Mais les anglais voulaient qu’elle mourût. Une nuit, ils lui enlevèrent ses habits de femme, mirent à la place des habits d’homme qu’il lui était défendu de porter et l’obligèrent à les revêtir. Alors ils dirent qu’elle était retombée dans ses péchés et la ramenèrent devant Cauchon, qui la condamna à être brûlée comme hérétique, relapse et idolâtre.
Les Anglais avaient préparé un grand bûcher et ils y mirent le feu quand Jeanne d’Arc y fut montée. Toute brave qu’elle était, elle ne put s’empêcher d’abord de pleurer et de frémir. Mais, à sa demande, on lui apporta une croix qu’elle serrait contre son cœur tandis que les flammes montaient. Et les saintes qui lui étaient apparues à Domrémy vinrent la soutenir, car elle disait dans son supplice : « Oui mes voix étaient de Dieu, mes voix ne m’ont pas trompées. » Puis elle pencha sa tête sur sa poitrine et mourut en criant : « Jésus ! »

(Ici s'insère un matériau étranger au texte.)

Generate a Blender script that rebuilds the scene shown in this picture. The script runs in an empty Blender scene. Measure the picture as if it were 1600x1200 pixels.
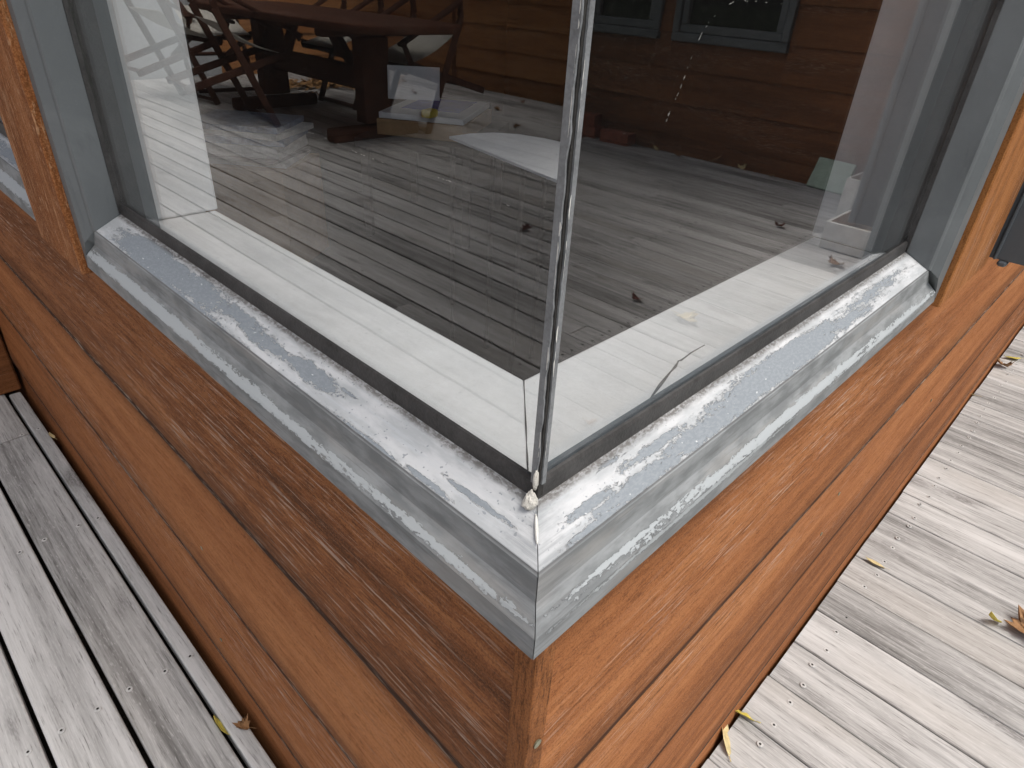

Tous ceux qui étaient là pleuraient, et les Anglais eux-mêmes étaient épouvantés de ce qu’ils avaient fait. Quand Jeanne d’Arc eut rendu le dernier soupir, beaucoup d’entre eux eurent des remords et ils dirent : « Nous sommes perdus, nous avons brûlé une sainte. »
Plus tard, tout le monde se détourna avec horreur de Pierre Cauchon, dont le nom est encore donné aux mauvais juges comme celui de Ganelon est donné aux traîtres. Le procès de Jeanne d’Arc fut annulé, et elle-même est devenue une sainte de l’Eglise. Tous les ans, au mois de mai, anniversaire de la délivrance d’Orléans, sa fête est la fête nationale et les fenêtres sont pavoisées en son honneur. Les Anglais eux-mêmes ont un culte pour elle. Jeanne, la bonne Lorraine, qu les Anglais brûlèrent à Rouen, est connue du monde entier. Dans aucun autre pays on ne trouve une histoire aussi belle que celle de Jeanne d’Arc. Et cette histoire personne ne pourra jamais la raconter ni l’entendre sans que les larmes ne viennent aux yeux.